WRITTEN TASK:
Skip the pictures and quote all of the lines exactly.

DATA SEGMENT:

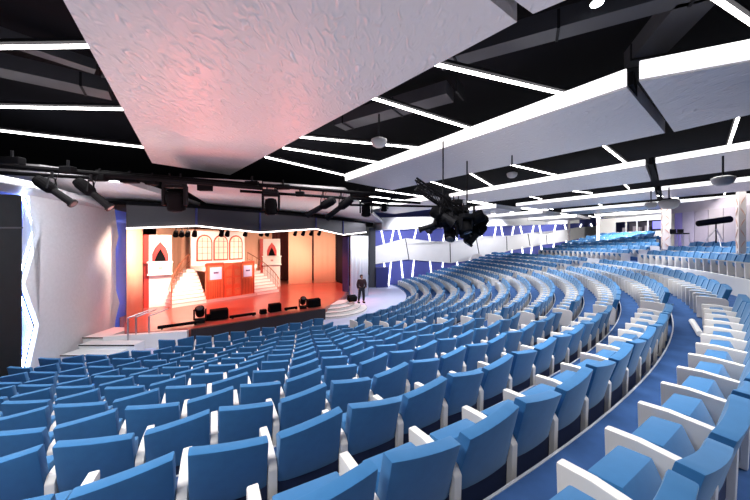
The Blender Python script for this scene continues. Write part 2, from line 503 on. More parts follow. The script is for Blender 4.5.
for i, (x, y0, x2, y1) in enumerate([(405.5, 238.5, 409, 259.5), (450, 243.5, 450.5, 262.5), (476, 237.5, 479, 253.5), (506.5, 236.5, 507, 250.5), (528, 233.5, 530, 246), (546, 234.5, 547, 244), (570, 229, 569, 240)]):
    a, b = W(x, y0, .165)-band.location, W(x2, y1, .165)-band.location
    bm = bmesh.new(); btube(bm, a, b, .05, seg=6); bobj('seam', bm, M_DUCT, band)
xs = [384, 391, 401, 414, 430, 443, 457, 470, 482, 494, 503, 512, 522, 532, 541, 554, 566, 580, 592]
def interp(L, x):
    L = sorted(L)
    for (a, ya), (b, yb) in zip(L[:-1], L[1:]):
        if a <= x <= b: return ya+(yb-ya)*(x-a)/(b-a)
    return L[-1][1]
for i, x in enumerate(xs):
    for up in (1, 0):
        sl = (2.6 if i % 2 else -2.6)*(1-.5*(x-375)/225)
        yb = interp(top, x) if up else interp(bot, x)
        x1 = x+sl*(1 if up else -1)
        yo = (231-(x-375)/225*7.5) if up else yb+(26-(x-375)/225*18)
        a, b = W(x1, yo, .05), W(x, yb, .05)
        c = (a+b)/2
        bm = bmesh.new(); btube(bm, a-c, b-c, .075, seg=6); o = bobj('wall_light_bar', bm, M_LED)
        o.location = c
        tag(o, 'slanted white light bar %s the zigzag band, %s from the stage' % ('above' if up else 'below', ordn(i+1)), 'light bar', 'white light bars on the navy side wall')
# soffit over the side wall
a, b = WA+WN*.0-WD*.3, WA+WD*26; c, d = b+WN*2.2, a+WN*2.2
zs = 1.28
o = prism('soffit', [Vector((q.x, q.y, ZC+zs+(0 if i in (0, 3) else 1.25))) for i, q in enumerate((a, b, c, d))], (0, 0, 1.1), M_WHITE); struct(o); o.name = 'trim_20'

# ------------------------------------------------------------------ left wall
M_LWALL = mat('grey_plaster', (.56, .56, .58), .55, noise=.10, nscale=9, bump=.9)
M_BLUEG = mat('blue_recess', (.09, .17, .72), .6)
L0, L1 = Vector((-10.45, 8.4, 0)), Vector((-12.05, 14.0, 0))
LD = (L1-L0).normalized(); LN = Vector((LD.y, -LD.x, 0))
def LW(px, py, off=0):
    dx = (px-375)/F; o = L0+LN*off
    den = LD.x-dx*LD.y; u = (dx*o.y-o.x)/den; Y = o.y+u*LD.y
    return Vector((dx*Y, Y, ZC+(HY-py)/F*Y))
q0, q1 = L0-LN*.2-LD*3, L1-LN*.2+LD*1.3
struct(obj('wall_left', [(q0.x, q0.y, 0), (q1.x, q1.y, 0), (q1.x, q1.y, ZC+1.88), (q0.x, q0.y, ZC+1.88)], [(0, 1, 2, 3)], M_BLUEG))
pl = empty('wall_panel', LW(80, 380)); tag(pl, 'pale grey textured wall panel with zigzag sides left of the stage', 'wall panel')
out = [(29, 192), (41, 229), (25, 284), (39, 325), (24, 395), (24, 420), (113, 420), (112, 335), (119.5, 303), (111, 270), (118.5, 236), (112, 192)]
out = [(x, y) for x, y in out]
bm = bmesh.new(); bprism(bm, [LW(x, y)-pl.location for x, y in out], -LN*.12)
bmesh.ops.triangulate(bm, faces=[f for f in bm.faces if len(f.verts) > 4]); bobj('panel', bm, M_LWALL, pl)
M_BLED = mat('blue_white_led', (.8, .9, 1), .5, emit=(.72, .84, 1), es=26)
for side, idx in ((0, [0, 1, 2, 3, 4]), (1, [11, 10, 9, 8, 7, 6])):
    bm = bmesh.new()
    q = [LW(*out[i])-pl.location-LN*.13+LD*(-.11 if side == 0 else .11) for i in idx]
    for a, b in zip(q[:-1], q[1:]): btube(bm, a, b, .03, seg=6)
    bobj('edge_light', bm, M_BLED, pl)
# black panel at the left edge
bp = empty('black_wall_panel', LW(10, 380, .2)); tag(bp, 'tall black wall panel at the left edge of the hall', 'wall panel')
Lp = [LW(-60, 195, .2), LW(22, 195, .2), LW(22, 420, .2), LW(-60, 420, .2)]
bm = bmesh.new(); bprism(bm, [p-bp.location for p in Lp], -LN*.5); bobj('panel', bm, mat('black_panel', (.008, .009, .011), .8, noise=.3, nscale=3, spec=.2), bp)
bm = bmesh.new(); bprism(bm, [p-bp.location+LN*.015 for p in (LW(-60, 227, .2), LW(22, 227, .2), LW(22, 228.5, .2), LW(-60, 228.5, .2))], LN*.01); bobj('joint', bm, M_DUCT, bp)
bx = LW(28, 325, -.3); bm = bmesh.new(); bbox(bm, bx, (.3, .2, .12)); tag(bobj('small_speaker', bm, M_BLACK), 'tiny black box fixed in the blue lit recess of the left wall', 'speaker')

# ------------------------------------------------------------------ stage
ZS = .55                                     # stage height above the front floor
M_STAGE = mat('stage_floor', (.36, .10, .075), .28, noise=.2, nscale=1.2, coat=.3)
M_CURT = mat('peach_curtain', (.95, .56, .40), .8)
A_, B_ = Vector((-9.3, 11.4, 0)), Vector((-2.85, 16.6, 0))
out = [Vector((-12.2, 14.6, 0)), Vector((-10.1, 12.1, 0)), Vector((-7.75, 12.6, 0)), B_, Vector((-2.2, 20, 0)), Vector((-2.2, 29.5, 0)), Vector((-16, 29.5, 0)), Vector((-16, 14.8, 0))]
struct(obj('floor', [p+Vector((0, 0, ZS)) for p in out]+[p for p in out], [tuple(range(8))]+[(i, (i+1) % 8, 8+(i+1) % 8, 8+i) for i in range(8)], M_STAGE))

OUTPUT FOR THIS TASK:
The Blender Python script for this scene continues. Write part 2, from line 503 on. More parts follow. The script is for Blender 4.5.
for i, (x, y0, x2, y1) in enumerate([(405.5, 238.5, 409, 259.5), (450, 243.5, 450.5, 262.5), (476, 237.5, 479, 253.5), (506.5, 236.5, 507, 250.5), (528, 233.5, 530, 246), (546, 234.5, 547, 244), (570, 229, 569, 240)]):
    a, b = W(x, y0, .165)-band.location, W(x2, y1, .165)-band.location
    bm = bmesh.new(); btube(bm, a, b, .05, seg=6); bobj('seam', bm, M_DUCT, band)
xs = [384, 391, 401, 414, 430, 443, 457, 470, 482, 494, 503, 512, 522, 532, 541, 554, 566, 580, 592]
def interp(L, x):
    L = sorted(L)
    for (a, ya), (b, yb) in zip(L[:-1], L[1:]):
        if a <= x <= b: return ya+(yb-ya)*(x-a)/(b-a)
    return L[-1][1]
for i, x in enumerate(xs):
    for up in (1, 0):
        sl = (2.6 if i % 2 else -2.6)*(1-.5*(x-375)/225)
        yb = interp(top, x) if up else interp(bot, x)
        x1 = x+sl*(1 if up else -1)
        yo = (231-(x-375)/225*7.5) if up else yb+(26-(x-375)/225*18)
        a, b = W(x1, yo, .05), W(x, yb, .05)
        c = (a+b)/2
        bm = bmesh.new(); btube(bm, a-c, b-c, .075, seg=6); o = bobj('wall_light_bar', bm, M_LED)
        o.location = c
        tag(o, 'slanted white light bar %s the zigzag band, %s from the stage' % ('above' if up else 'below', ordn(i+1)), 'light bar', 'white light bars on the navy side wall')
# soffit over the side wall
a, b = WA+WN*.0-WD*.3, WA+WD*26; c, d = b+WN*2.2, a+WN*2.2
zs = 1.28
o = prism('soffit', [Vector((q.x, q.y, ZC+zs+(0 if i in (0, 3) else 1.25))) for i, q in enumerate((a, b, c, d))], (0, 0, 1.1), M_WHITE); struct(o); o.name = 'trim_20'

# ------------------------------------------------------------------ left wall
M_LWALL = mat('grey_plaster', (.56, .56, .58), .55, noise=.10, nscale=9, bump=.9)
M_BLUEG = mat('blue_recess', (.09, .17, .72), .6)
L0, L1 = Vector((-10.45, 8.4, 0)), Vector((-12.05, 14.0, 0))
LD = (L1-L0).normalized(); LN = Vector((LD.y, -LD.x, 0))
def LW(px, py, off=0):
    dx = (px-375)/F; o = L0+LN*off
    den = LD.x-dx*LD.y; u = (dx*o.y-o.x)/den; Y = o.y+u*LD.y
    return Vector((dx*Y, Y, ZC+(HY-py)/F*Y))
q0, q1 = L0-LN*.2-LD*3, L1-LN*.2+LD*1.3
struct(obj('wall_left', [(q0.x, q0.y, 0), (q1.x, q1.y, 0), (q1.x, q1.y, ZC+1.88), (q0.x, q0.y, ZC+1.88)], [(0, 1, 2, 3)], M_BLUEG))
pl = empty('wall_panel', LW(80, 380)); tag(pl, 'pale grey textured wall panel with zigzag sides left of the stage', 'wall panel')
out = [(29, 192), (41, 229), (25, 284), (39, 325), (24, 395), (24, 420), (113, 420), (112, 335), (119.5, 303), (111, 270), (118.5, 236), (112, 192)]
out = [(x, y) for x, y in out]
bm = bmesh.new(); bprism(bm, [LW(x, y)-pl.location for x, y in out], -LN*.12)
bmesh.ops.triangulate(bm, faces=[f for f in bm.faces if len(f.verts) > 4]); bobj('panel', bm, M_LWALL, pl)
M_BLED = mat('blue_white_led', (.8, .9, 1), .5, emit=(.72, .84, 1), es=26)
for side, idx in ((0, [0, 1, 2, 3, 4]), (1, [11, 10, 9, 8, 7, 6])):
    bm = bmesh.new()
    q = [LW(*out[i])-pl.location-LN*.13+LD*(-.11 if side == 0 else .11) for i in idx]
    for a, b in zip(q[:-1], q[1:]): btube(bm, a, b, .03, seg=6)
    bobj('edge_light', bm, M_BLED, pl)
# black panel at the left edge
bp = empty('black_wall_panel', LW(10, 380, .2)); tag(bp, 'tall black wall panel at the left edge of the hall', 'wall panel')
Lp = [LW(-60, 195, .2), LW(22, 195, .2), LW(22, 420, .2), LW(-60, 420, .2)]
bm = bmesh.new(); bprism(bm, [p-bp.location for p in Lp], -LN*.5); bobj('panel', bm, mat('black_panel', (.008, .009, .011), .8, noise=.3, nscale=3, spec=.2), bp)
bm = bmesh.new(); bprism(bm, [p-bp.location+LN*.015 for p in (LW(-60, 227, .2), LW(22, 227, .2), LW(22, 228.5, .2), LW(-60, 228.5, .2))], LN*.01); bobj('joint', bm, M_DUCT, bp)
bx = LW(28, 325, -.3); bm = bmesh.new(); bbox(bm, bx, (.3, .2, .12)); tag(bobj('small_speaker', bm, M_BLACK), 'tiny black box fixed in the blue lit recess of the left wall', 'speaker')

# ------------------------------------------------------------------ stage
ZS = .55                                     # stage height above the front floor
M_STAGE = mat('stage_floor', (.36, .10, .075), .28, noise=.2, nscale=1.2, coat=.3)
M_CURT = mat('peach_curtain', (.95, .56, .40), .8)
A_, B_ = Vector((-9.3, 11.4, 0)), Vector((-2.85, 16.6, 0))
out = [Vector((-12.2, 14.6, 0)), Vector((-10.1, 12.1, 0)), Vector((-7.75, 12.6, 0)), B_, Vector((-2.2, 20, 0)), Vector((-2.2, 29.5, 0)), Vector((-16, 29.5, 0)), Vector((-16, 14.8, 0))]
struct(obj('floor', [p+Vector((0, 0, ZS)) for p in out]+[p for p in out], [tuple(range(8))]+[(i, (i+1) % 8, 8+(i+1) % 8, 8+i) for i in range(8)], M_STAGE))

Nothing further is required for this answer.